For those readers unfamiliar with the term, food waste means "food that completes the food supply chain up to a final product, of good quality and fit for consumption, but still does not get consumed because it is discarded, whether or not after it is left to spoil."
The Italian law fights food waste in several ways.
"The new laws seek to make donating food easier by allowing businesses to record donations in a simple form every month," reports The Independent. "Sanctions for giving away food past its sell-by date have been removed, and business owners will pay less waste tax the more they donate."
Other countries on the continent have already adopted similar measures. France has taken Italy one step further, with a law that took effect earlier this year requiring restaurants to provide doggie bags to customers who ask for them.
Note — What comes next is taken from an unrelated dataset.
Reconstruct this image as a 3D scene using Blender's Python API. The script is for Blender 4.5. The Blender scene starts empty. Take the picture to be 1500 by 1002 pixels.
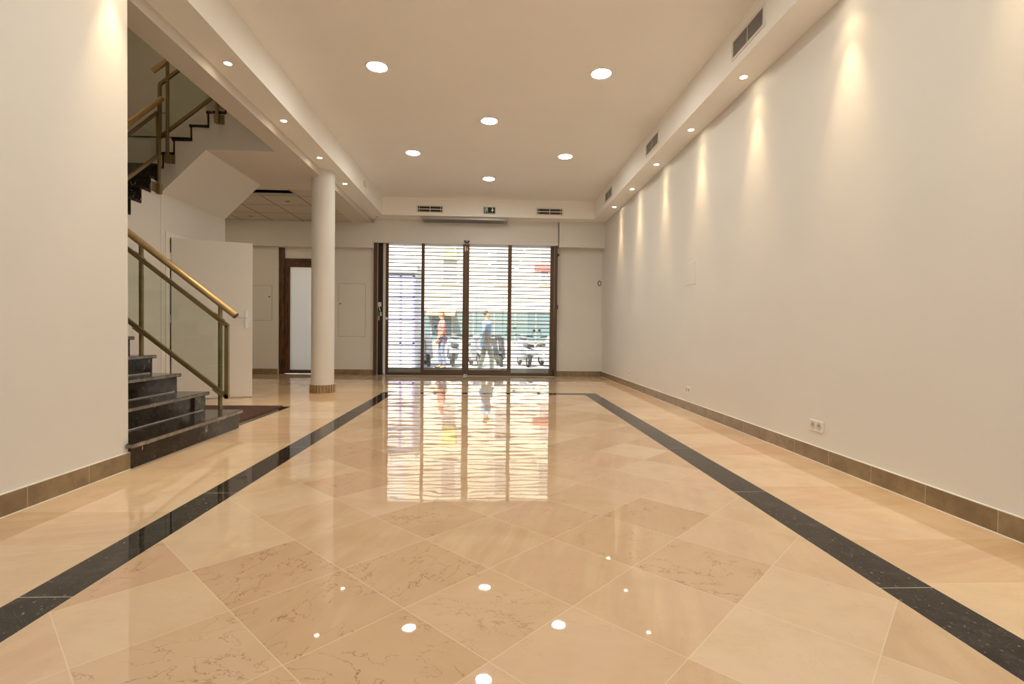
import bpy, bmesh, math, random
from mathutils import Vector, Matrix
random.seed(7)
SC = bpy.context.scene
COL = SC.collection
PI = math.pi

# ------------------------------------------------------------------ node helpers
class NT:
    """Small expression helper over a material node tree."""
    def __init__(self, mat):
        mat.use_nodes = True
        self.t = mat.node_tree
        self.t.nodes.clear()
        self.out = self.t.nodes.new('ShaderNodeOutputMaterial')
    def n(self, typ, **kw):
        nd = self.t.nodes.new(typ)
        for k, v in kw.items():
            setattr(nd, k, v)
        return nd
    def link(self, a, b):
        self.t.links.new(a, b)
    def val(self, sock, v):
        if isinstance(v, bpy.types.NodeSocket):
            self.link(v, sock)
        else:
            sock.default_value = v
    def m(self, op, a, b=0.0, c=0.0):
        nd = self.n('ShaderNodeMath', operation=op)
        self.val(nd.inputs[0], a); self.val(nd.inputs[1], b)
        if op in ('MULTIPLY_ADD', 'COMPARE', 'SMOOTH_MIN'):
            self.val(nd.inputs[2], c)
        return nd.outputs[0]
    def add(self, a, b): return self.m('ADD', a, b)
    def sub(self, a, b): return self.m('SUBTRACT', a, b)
    def mul(self, a, b): return self.m('MULTIPLY', a, b)
    def less(self, a, b): return self.m('LESS_THAN', a, b)
    def gt(self, a, b): return self.m('GREATER_THAN', a, b)
    def ramp01(self, v, lo, hi):
        nd = self.n('ShaderNodeMapRange', interpolation_type='SMOOTHSTEP')
        self.val(nd.inputs['Value'], v)
        nd.inputs['From Min'].default_value = lo; nd.inputs['From Max'].default_value = hi
        return nd.outputs[0]
    def mix(self, f, a, b, blend='MIX'):
        nd = self.n('ShaderNodeMix', data_type='RGBA', blend_type=blend)
        self.val(nd.inputs[0], f)
        self.val(nd.inputs[6], a if isinstance(a, bpy.types.NodeSocket) else (*a, 1))
        self.val(nd.inputs[7], b if isinstance(b, bpy.types.NodeSocket) else (*b, 1))
        return nd.outputs[2]
    def coords(self):
        return self.n('ShaderNodeTexCoord').outputs['Object']
    def sep(self, v):
        s = self.n('ShaderNodeSeparateXYZ'); self.link(v, s.inputs[0]); return s.outputs
    def comb(self, x, y, z=0.0):
        c = self.n('ShaderNodeCombineXYZ')
        self.val(c.inputs[0], x); self.val(c.inputs[1], y); self.val(c.inputs[2], z)
        return c.outputs[0]
    def noise(self, vec, scale, detail=3, rough=0.5, dist=0.0):
        nd = self.n('ShaderNodeTexNoise')
        if vec is not None: self.link(vec, nd.inputs['Vector'])
        nd.inputs['Scale'].default_value = scale; nd.inputs['Detail'].default_value = detail
        nd.inputs['Roughness'].default_value = rough; nd.inputs['Distortion'].default_value = dist
        return nd.outputs[0]
    def white(self, vec):
        nd = self.n('ShaderNodeTexWhiteNoise', noise_dimensions='3D')
        self.link(vec, nd.inputs['Vector']); return nd.outputs
    def bump(self, h, strength, dist=0.01):
        nd = self.n('ShaderNodeBump'); self.link(h, nd.inputs['Height'])
        nd.inputs['Strength'].default_value = strength; nd.inputs['Distance'].default_value = dist
        return nd.outputs[0]
    def principled(self, color=(.8, .8, .8), rough=.5, metal=0.0, normal=None, ior=1.5, **kw):
        p = self.n('ShaderNodeBsdfPrincipled')
        self.val(p.inputs['Base Color'], color if isinstance(color, bpy.types.NodeSocket) else (*color, 1))
        self.val(p.inputs['Roughness'], rough); self.val(p.inputs['Metallic'], metal)
        p.inputs['IOR'].default_value = ior
        if normal is not None: self.link(normal, p.inputs['Normal'])
        for k, v in kw.items(): self.val(p.inputs[k.replace('_', ' ')], v)
        self.link(p.outputs[0], self.out.inputs[0])
        return p

def srgb(r, g, b):
    f = lambda c: (c / 255 / 12.92) if c <= 10.3 else ((c / 255 + .055) / 1.055) ** 2.4
    return (f(r), f(g), f(b))

def mat(name, color, rough=.5, metal=0.0, noise=0.0, nscale=8.0, bump=0.0, bscale=60.0, ior=1.5):
    m = bpy.data.materials.new(name); t = NT(m)
    c = color
    co = t.coords()
    if noise:
        n = t.noise(co, nscale, 4)
        d = tuple(max(0, x * (1 - noise)) for x in color); l = tuple(min(1, x * (1 + noise)) for x in color)
        c = t.mix(t.ramp01(n, .3, .7), d, l)
    nrm = t.bump(t.noise(co, bscale, 3), bump, .002) if bump else None
    t.principled(c, rough, metal, nrm, ior)
    return m

def emit(name, color, strength):
    m = bpy.data.materials.new(name); t = NT(m)
    e = t.n('ShaderNodeEmission'); e.inputs[0].default_value = (*color, 1); e.inputs[1].default_value = strength
    t.link(e.outputs[0], t.out.inputs[0]); return m

def pane(name, tint, refl=1.45, base=0.0):
    m = bpy.data.materials.new(name); t = NT(m)
    tr = t.n('ShaderNodeBsdfTransparent'); tr.inputs[0].default_value = (*tint, 1)
    gl = t.n('ShaderNodeBsdfGlossy'); gl.inputs['Roughness'].default_value = 0.01
    fr = t.n('ShaderNodeFresnel')
    geo = t.n('ShaderNodeNewGeometry')
    t.link(t.add(refl, t.mul(geo.outputs['Backfacing'], 1.0 / refl - refl)), fr.inputs[0])
    mx = t.n('ShaderNodeMixShader')
    t.link(fr.outputs[0], mx.inputs[0]); t.link(tr.outputs[0], mx.inputs[1]); t.link(gl.outputs[0], mx.inputs[2])
    t.link(mx.outputs[0], t.out.inputs[0]); return m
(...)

As I detail at length in my forthcoming book, Biting the Hands that Feed Us: How Fewer, Smarter Laws Would Make Our Food System More Sustainable, food waste is an enormous problem that poses huge challenges.
We waste around forty percent of our food, I note. If the percentage of food we waste is surprising, then the actual waste figures are closer to staggering. For example, Americans wasted 133 billion pounds of food in 2010. Forty-million tons of food waste end up in America's landfills every year.
Government efforts to reduce this tide of food waste are increasingly common. They're often the subject of much fanfare.
Yet hidden behind many of these government campaigns to reduce food waste is the frequent cause of that food waste: other government regulations. Much of our wasted food isn't due to the excesses or carelessness of individuals and food companies. Rather, it's often caused by idiotic and outrageous rules that force us to waste food.
Take the Italian example above. The causes of food waste cited by The Independent were: 1) complex government recordkeeping requirements; 2) rules barring food from being shared; and 3) high taxes.
Italy didn't need more rules to reduce food waste. It needed fewer rules so that people could follow their natural inclinations both to reduce food waste and to share food with those in need.
The challenges posed by rules are hardly confined to Europe. Just last week, for example, I wrote about USDA rules that forced a farmer to throw out tons of cherries.
And it's not just national governments that promote food waste. In Oakland, Calif. last year—in an example that opens the chapter in Biting the Hands that Feed Us that details ways that rules often promote food waste—the city council adopted a series of new composting and recycling services that was billed as "a huge step" forward in the city's goal of eliminating food waste (and other waste). Instead, though, Oakland's rules did just the opposite.
Restaurants in Oakland that had been composting food waste found those services were now far more expensive under the city's new mandatory contract. They were thousands of dollars more expensive, in fact, than the costs to simply throw out their food waste, where they'd end up in the city landfill. One restaurateur who owned eateries in Oakland and elsewhere in the Bay Area said he pays nearly seven times as much for composting for his Oakland restaurant as he does for his San Francisco restaurant.
Mandatory rules. Perverse incentives. More food waste. Reducing food waste means we first need to rid ourselves of the rules that promote it in the first place.